Por fin podemos ver Living in the material world, el mastodóntico documental de Martin Scorsese sobre George Harrison. Por una vez los focos iluminan al deliberadamente oscuro, ahora será la voz enronquecida y tímida la que entone la melodía.

¡Y qué melodía! Al filme se le pueden achacar muchas cosas -es innecesariamente largo, cuenta por enésima vez la ya cansina historia de los Beatles, pierde pronto el interés por la trayectoria en solitario del guitarrista-, pero tiene un valor innegable: presenta en todo su esplendor a un músico irrepetible.

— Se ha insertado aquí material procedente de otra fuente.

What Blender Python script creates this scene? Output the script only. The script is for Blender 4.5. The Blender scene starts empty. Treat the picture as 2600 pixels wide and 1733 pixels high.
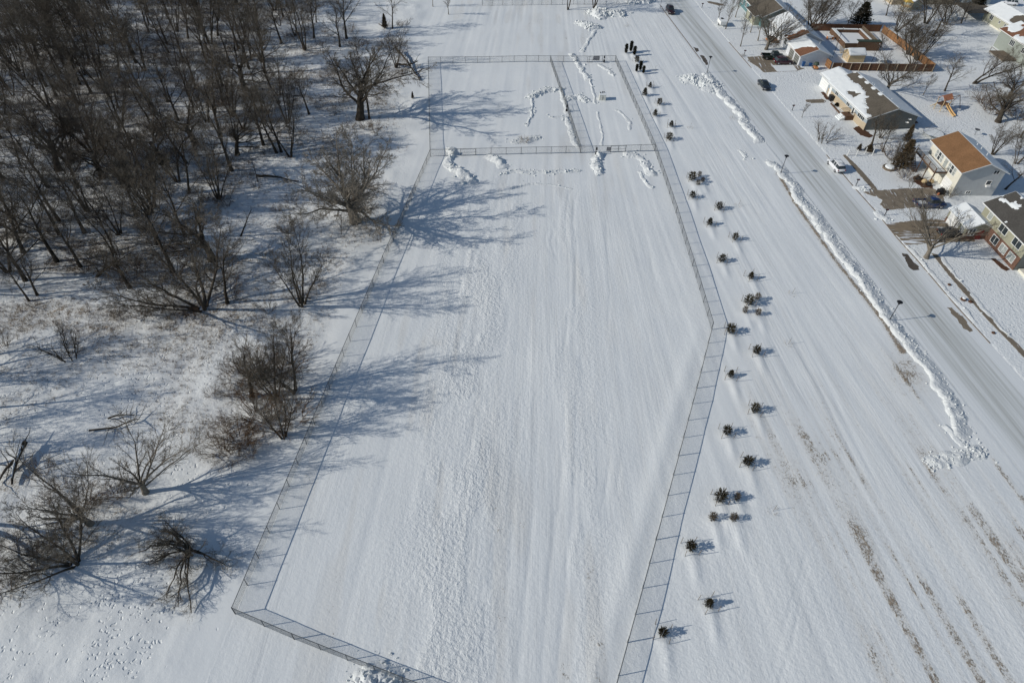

Yo diría que la carrera de Harrison es casi -y sin casi- la más sólida de todas las que emprendieron los de cuarteto de Liverpool en 1970. Su fracaso comercial relativamente temprano -en 1974 ya estaba olvidado por el público- le permitió trabajar sin tanta presión y regalarnos discos como el imprescindible George Harrison (1978).

En la peli se desmenuza todo el perfeccionista proceso creativo, como el encanto de My sweet lord consiste -y no habíamos caído- en que un coro gospel entone un mantra. Las canciones de Harrison siempre hablan al individuo y dejan un hálito de esperanza.